Ses romans fuient toujours la capitale londonienne pour prendre place à la campagne, dans une région imaginaire, le Wessex, reconnue comme étant le miroir de son Dorset natal.
Homme avant-gardiste, il est connu pour son traité très moderne de la condition de la femme. Son rejet de la religion fait de lui un auteur sulfureux peu reconnu de son vivant, malgré le succès de ses livres parfois vendus sous le manteau.

Tous ses romans s'appliquent à dépeindre les mœurs des gens de la campagne, à travers des êtres soumis à un destin implacable. La vie de l'auteur, longue et peu riche en soubresauts contraste avec celle de ses personnages, toujours en lutte contre leurs passions et les moeurs qui leur barrent la route. 

Thomas Hardy décide d'arrêter l'écriture après le scandale retentissant de son roman Jude l'obscur. Il se consacre à ses poèmes et à une grande épopée théâtrale, jusqu'à sa mort en 1928 des suites d'une pleurésie à l'âge avancé de 88 ans.

Thomas Hardy tient aujourd'hui haut sa place au panthéon des auteurs classiques anglais.
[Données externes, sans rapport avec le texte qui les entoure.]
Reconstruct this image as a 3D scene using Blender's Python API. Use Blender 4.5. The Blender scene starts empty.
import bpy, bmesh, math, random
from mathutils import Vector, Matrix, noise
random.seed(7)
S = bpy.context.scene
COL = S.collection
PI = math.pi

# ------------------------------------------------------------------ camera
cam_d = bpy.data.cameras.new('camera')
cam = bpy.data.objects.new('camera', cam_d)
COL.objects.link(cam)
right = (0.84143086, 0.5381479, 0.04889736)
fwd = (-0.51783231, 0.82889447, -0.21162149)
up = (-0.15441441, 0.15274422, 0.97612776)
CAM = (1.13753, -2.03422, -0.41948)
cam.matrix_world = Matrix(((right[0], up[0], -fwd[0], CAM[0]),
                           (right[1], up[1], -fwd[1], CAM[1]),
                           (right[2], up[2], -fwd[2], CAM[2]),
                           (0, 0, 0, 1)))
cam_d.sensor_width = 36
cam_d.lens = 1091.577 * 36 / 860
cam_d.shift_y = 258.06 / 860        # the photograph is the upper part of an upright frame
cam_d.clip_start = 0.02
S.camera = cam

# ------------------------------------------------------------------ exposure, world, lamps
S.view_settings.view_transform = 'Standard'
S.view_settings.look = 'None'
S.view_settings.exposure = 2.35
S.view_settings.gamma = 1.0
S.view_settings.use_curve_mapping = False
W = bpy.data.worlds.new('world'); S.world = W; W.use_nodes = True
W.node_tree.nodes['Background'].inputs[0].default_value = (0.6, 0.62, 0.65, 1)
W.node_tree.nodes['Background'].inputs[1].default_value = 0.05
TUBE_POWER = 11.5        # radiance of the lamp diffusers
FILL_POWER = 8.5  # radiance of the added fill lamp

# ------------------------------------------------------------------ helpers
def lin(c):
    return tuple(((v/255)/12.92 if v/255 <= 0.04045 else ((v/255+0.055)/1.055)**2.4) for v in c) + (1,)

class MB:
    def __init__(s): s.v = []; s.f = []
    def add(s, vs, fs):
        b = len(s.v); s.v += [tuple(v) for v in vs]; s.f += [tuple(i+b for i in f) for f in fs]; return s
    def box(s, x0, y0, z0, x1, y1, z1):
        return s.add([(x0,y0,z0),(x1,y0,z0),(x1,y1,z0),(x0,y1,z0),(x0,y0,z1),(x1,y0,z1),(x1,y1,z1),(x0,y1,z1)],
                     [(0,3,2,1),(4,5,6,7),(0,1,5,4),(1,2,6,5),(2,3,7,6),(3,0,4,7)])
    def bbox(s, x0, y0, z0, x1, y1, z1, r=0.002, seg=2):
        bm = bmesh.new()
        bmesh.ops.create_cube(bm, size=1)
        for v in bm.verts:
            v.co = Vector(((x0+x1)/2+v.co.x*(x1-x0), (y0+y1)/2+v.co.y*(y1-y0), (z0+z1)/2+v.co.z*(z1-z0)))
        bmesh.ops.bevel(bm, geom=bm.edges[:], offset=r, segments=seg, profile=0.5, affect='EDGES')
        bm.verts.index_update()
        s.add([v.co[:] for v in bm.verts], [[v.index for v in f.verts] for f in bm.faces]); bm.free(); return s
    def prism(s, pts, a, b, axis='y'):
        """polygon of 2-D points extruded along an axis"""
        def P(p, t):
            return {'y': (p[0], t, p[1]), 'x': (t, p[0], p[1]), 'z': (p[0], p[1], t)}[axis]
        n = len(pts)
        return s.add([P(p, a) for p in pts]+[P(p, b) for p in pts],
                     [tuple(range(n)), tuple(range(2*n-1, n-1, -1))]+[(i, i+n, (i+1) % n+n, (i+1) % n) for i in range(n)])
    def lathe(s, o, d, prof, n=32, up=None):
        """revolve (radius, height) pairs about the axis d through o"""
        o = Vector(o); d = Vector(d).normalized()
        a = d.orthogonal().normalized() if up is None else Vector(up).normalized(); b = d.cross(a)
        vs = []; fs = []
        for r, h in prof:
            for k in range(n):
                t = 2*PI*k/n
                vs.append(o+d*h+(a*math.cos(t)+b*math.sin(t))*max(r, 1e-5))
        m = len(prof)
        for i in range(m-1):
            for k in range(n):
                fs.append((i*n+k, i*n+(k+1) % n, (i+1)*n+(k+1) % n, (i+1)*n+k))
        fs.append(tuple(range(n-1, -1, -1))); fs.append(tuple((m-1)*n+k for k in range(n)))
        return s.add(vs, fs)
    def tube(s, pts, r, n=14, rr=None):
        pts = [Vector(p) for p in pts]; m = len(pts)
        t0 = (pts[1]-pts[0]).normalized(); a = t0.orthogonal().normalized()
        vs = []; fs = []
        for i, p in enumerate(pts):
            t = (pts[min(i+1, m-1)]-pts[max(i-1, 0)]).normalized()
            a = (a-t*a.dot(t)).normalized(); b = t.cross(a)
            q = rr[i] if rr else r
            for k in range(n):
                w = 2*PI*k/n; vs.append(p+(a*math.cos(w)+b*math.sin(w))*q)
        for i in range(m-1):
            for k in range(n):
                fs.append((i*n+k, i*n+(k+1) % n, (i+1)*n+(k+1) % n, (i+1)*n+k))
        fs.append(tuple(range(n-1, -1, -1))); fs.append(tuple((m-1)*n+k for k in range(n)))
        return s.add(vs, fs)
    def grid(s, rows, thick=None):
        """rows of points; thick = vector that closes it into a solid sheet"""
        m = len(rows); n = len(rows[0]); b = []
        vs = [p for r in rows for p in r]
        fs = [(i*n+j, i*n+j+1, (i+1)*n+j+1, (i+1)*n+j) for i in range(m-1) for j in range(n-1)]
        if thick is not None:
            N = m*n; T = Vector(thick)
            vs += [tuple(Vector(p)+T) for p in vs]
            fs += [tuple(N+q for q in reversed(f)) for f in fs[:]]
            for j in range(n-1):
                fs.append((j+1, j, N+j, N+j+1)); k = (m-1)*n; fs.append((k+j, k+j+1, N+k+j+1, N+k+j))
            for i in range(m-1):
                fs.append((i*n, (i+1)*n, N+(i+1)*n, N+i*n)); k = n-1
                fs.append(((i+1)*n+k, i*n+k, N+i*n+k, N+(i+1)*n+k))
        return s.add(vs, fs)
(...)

Il est autant étudié dans le milieu universitaire que lu pour le plaisir.



conclusion


Un très bon roman, dans la lignée des chef d'oeuvres classiques de Thomas Hardy. On retrouve dans Les forestiers les grandes thématiques et grandes inclinaisons qu'on adore chez Hardy : peinture fine du monde rural, heurts aux murs des verres dans l'exercice de l'ascension sociale, critique de la société victorienne et de la place réservée aux femmes. Les forestiers, comme Tess d'Urberville et Jude l'obscur s'inscrit dans le registre du drame sentimental et sociétal. Ayant été écrit avant ces deux géants, j'ai trouvé qu'il les préfigurait en terme de réalisme, l'intrigue étant tout de même assez sombre : on sait qu'Hardy devenant de moins en moins optimiste avec l'âge (vu la façon dont étaient considérées ses idées en avance sur son temps, on le comprend).